Stott then applies this passage with 5 reasons for wives to understand the nature of biblical submission. He confesses that
‘it surprises me how unpopular this passage is among many women.’ p. 232.
The five reasons are:
- Submission is for all. Verse 21 makes clear that if it is the wife’s duty to submit to her husband, ‘it is also the husband’s duty, as a member of God’s new society, to submit to his wife.’ ‘Submissiveness is to be mutual.’ p. 233
- The wife’s submission is to be given to a lover, not an ogre. Her submission functions in the context of his self-giving love.
- The husband is to love like Christ.
- A husband’s love, like Christ, sacrifices in order to serve.
- The wife’s submission is but another aspect of love.
On the last point, Stott comments that when you try to define ‘submission’ and ‘love’ you end up finding it very difficult to distinguish them. To submit is to give yourself up to someone. To love is to give yourself up for someone.
‘Thus “submission” and “love” are two aspects of the very same thing, namely that selfless self-giving which is the foundation of an enduring and growing marriage.’ p. 235
Comments
This remains one of the best examples of a traditional male ‘headship – leader’ interpretation because Stott is too good an exegete not to give a full-orbed analysis of the text.
Looking under the surface, his motive is to be obedient to what the Bible teaches. He goes to great lengths to clarify and modify any potential abuse of this text to control women.
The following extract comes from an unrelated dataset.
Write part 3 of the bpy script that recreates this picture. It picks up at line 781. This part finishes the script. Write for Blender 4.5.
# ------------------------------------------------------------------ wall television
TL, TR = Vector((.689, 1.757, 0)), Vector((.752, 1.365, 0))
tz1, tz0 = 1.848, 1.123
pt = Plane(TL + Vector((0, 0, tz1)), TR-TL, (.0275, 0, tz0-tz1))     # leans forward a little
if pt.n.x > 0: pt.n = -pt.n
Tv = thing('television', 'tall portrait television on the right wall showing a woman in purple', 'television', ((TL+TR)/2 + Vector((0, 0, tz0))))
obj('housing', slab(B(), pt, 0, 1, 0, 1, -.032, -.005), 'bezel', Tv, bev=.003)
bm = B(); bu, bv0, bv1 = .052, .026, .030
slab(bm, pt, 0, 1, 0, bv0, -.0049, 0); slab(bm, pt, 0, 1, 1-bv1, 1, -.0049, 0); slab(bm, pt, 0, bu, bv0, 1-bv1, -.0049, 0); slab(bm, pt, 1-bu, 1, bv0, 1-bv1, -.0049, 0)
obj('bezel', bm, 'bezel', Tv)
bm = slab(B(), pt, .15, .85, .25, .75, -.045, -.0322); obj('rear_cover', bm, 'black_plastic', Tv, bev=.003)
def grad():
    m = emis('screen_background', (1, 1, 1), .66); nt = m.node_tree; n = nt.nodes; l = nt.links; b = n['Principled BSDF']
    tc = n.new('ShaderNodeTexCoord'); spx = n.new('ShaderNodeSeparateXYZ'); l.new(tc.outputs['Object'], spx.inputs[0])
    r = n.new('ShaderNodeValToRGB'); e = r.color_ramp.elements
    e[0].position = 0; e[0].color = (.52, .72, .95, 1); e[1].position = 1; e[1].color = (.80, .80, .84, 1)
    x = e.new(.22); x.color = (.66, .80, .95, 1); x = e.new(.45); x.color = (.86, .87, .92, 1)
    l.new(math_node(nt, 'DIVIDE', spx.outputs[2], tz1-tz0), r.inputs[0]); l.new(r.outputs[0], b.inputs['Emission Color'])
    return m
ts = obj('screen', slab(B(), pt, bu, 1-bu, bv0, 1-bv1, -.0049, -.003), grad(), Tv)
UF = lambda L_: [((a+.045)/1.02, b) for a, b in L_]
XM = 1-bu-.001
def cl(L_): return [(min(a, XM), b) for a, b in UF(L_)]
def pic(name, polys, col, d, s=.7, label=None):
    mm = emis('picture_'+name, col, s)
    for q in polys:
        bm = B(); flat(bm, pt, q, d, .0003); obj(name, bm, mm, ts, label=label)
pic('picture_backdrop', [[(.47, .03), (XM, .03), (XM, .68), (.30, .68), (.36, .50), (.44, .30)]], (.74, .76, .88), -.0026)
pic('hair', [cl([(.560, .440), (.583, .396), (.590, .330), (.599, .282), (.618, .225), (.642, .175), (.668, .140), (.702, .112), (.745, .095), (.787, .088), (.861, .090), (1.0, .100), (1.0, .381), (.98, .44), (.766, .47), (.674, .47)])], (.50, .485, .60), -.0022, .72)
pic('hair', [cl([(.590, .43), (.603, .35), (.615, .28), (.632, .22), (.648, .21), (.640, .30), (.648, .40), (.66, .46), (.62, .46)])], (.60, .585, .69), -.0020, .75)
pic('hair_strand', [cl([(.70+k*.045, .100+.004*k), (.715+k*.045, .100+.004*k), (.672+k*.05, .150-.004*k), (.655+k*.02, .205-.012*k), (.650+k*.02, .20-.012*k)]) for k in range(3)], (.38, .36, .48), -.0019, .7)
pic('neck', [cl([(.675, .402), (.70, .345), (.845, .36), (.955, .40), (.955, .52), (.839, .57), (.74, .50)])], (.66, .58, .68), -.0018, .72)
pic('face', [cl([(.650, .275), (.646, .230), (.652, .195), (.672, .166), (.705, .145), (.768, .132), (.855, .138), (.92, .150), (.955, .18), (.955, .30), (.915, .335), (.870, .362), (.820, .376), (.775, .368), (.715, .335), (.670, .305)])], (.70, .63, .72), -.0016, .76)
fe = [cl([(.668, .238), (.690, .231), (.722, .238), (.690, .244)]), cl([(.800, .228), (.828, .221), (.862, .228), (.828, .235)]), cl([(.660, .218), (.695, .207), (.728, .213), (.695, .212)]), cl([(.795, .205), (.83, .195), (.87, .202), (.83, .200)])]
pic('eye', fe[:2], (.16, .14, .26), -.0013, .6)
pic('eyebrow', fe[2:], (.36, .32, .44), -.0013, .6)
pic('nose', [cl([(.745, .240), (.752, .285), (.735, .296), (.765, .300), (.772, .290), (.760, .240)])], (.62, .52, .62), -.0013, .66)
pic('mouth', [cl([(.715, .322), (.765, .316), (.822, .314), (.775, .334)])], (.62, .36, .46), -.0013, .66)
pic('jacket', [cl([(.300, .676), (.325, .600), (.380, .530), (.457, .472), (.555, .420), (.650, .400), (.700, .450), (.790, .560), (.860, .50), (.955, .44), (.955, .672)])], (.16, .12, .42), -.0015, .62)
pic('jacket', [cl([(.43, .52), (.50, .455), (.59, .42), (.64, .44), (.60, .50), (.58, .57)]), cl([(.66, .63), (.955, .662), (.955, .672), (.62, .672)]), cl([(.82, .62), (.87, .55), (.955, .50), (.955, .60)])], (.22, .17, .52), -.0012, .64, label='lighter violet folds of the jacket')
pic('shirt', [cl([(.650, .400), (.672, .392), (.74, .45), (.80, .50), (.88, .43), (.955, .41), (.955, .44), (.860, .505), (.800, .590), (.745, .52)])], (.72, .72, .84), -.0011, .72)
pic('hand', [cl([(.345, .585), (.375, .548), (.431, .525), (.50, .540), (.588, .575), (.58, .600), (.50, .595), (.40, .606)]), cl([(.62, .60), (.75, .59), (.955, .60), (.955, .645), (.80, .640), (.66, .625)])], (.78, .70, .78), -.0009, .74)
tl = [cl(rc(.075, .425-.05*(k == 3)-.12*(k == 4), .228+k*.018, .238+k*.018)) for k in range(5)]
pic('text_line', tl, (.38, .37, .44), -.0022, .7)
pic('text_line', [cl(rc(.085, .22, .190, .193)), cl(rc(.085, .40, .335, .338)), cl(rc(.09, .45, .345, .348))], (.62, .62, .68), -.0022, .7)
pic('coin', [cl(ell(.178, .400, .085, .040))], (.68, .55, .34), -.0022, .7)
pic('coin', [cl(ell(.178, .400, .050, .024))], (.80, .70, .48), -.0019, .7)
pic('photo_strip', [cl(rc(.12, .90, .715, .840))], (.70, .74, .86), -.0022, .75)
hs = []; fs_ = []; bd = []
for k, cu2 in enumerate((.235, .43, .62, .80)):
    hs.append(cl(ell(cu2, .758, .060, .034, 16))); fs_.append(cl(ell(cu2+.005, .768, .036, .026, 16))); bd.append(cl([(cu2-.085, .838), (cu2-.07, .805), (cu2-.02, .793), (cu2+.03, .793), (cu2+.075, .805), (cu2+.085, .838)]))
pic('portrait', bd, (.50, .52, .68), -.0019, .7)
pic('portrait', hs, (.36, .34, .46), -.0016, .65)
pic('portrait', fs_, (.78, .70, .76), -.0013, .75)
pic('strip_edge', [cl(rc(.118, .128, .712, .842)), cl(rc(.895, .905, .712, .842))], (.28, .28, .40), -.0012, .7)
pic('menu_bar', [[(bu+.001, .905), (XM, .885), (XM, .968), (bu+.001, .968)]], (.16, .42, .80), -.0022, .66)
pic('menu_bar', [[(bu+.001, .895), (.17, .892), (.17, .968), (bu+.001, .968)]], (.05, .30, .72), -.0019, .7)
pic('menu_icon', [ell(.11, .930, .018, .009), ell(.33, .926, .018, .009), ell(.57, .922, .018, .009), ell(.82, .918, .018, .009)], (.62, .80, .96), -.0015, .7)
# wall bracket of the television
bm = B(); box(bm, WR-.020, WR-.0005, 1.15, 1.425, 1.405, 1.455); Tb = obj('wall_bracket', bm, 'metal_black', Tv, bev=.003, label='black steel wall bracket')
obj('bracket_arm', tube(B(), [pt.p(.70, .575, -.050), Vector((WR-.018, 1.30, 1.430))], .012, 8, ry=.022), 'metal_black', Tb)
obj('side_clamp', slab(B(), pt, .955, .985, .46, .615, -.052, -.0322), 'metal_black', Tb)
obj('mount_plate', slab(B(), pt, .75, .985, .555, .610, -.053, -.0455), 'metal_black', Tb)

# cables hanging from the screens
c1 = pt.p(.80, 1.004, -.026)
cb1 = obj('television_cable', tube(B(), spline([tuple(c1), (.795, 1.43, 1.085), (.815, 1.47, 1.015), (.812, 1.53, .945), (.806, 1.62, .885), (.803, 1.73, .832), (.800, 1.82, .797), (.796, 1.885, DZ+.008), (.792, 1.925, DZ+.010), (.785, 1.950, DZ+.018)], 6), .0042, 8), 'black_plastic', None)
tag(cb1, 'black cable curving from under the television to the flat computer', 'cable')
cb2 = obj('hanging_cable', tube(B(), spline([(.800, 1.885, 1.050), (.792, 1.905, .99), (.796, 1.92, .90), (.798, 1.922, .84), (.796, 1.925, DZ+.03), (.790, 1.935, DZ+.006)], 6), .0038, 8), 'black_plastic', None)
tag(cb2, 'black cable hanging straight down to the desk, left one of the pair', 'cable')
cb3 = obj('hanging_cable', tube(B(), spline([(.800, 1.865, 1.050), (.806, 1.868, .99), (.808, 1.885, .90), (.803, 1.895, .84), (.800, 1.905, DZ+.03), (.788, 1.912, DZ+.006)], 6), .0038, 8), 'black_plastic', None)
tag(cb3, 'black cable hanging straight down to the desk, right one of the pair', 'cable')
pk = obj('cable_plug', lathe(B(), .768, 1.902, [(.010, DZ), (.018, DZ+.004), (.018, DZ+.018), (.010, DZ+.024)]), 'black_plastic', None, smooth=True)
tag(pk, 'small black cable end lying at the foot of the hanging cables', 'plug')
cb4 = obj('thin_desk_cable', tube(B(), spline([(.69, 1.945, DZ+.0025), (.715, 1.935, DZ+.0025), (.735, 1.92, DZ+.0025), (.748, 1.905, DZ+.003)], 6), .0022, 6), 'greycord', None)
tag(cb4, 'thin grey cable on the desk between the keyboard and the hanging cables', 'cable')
But in doing so, and particularly in his five reasons to women to submit, some problems become apparent:
The notion of husband as leader is read into the text rather than out of it. Stott several times writes ‘leader’ and talks about ‘a certain headship’ indicating his awareness of how this is, at best, an implication which depends on a particular interpretation. A huge amount is built on an argument from silence – that the reference to the creation account somehow implies that Adam being created first leads to ‘headship’.
However irenic and well-articulated the final five reasons for wives to submit to husbands are, it is ironic that Stott’s main application is aimed at women.
The whole tenor of the passage is addressed to husbands – to help them reimagine what it is to be a Christian husband in a Greco-Roman world. Wives are pretty well assumed to do what wives do in that culture – if radically modified by the fact of mutual submission in verse 21. Yet so much interpretation of this text ends up being about wifely submission and defending the husband’s ‘authority’. There is something very askew in this ordering of application.
What actually in practice is being argued for? Where Stott has integrity is how he recognises that the text itself drastically qualifies normal notions of ‘leader’ and ‘authority’. As he says, submission and love become synonymous. Husband and wife submit to each other [this is strongly resisted by some later harder-line complementarians]. If this is the case, the whole idea of ‘leader’ and ‘headship’ becomes virtually meaningless in practice. It seems to me that this is why modern complementarian practice is reduced to arcane theoretical discussions of ‘who makes the final decision’ when husband and wife disagree. Really – is that what Paul has in mind?
Rather, might this not all point to the problem being one of insisting on a faulty notion of ‘headship’ that is just not there in the text? Despite Stott’s assertion (and it is an assertion) that ‘headship’ is rooted in creation and therefore transcends all cultures, it remains a conceptual leap that is highly debatable. Great caution should be exercised in building edifices on shaky foundations, especially when those edifices (in my humble opinion) have tended to disempower women.
The irony is that the thrust of Paul’s teaching in Ephesians 5 is going a different direction.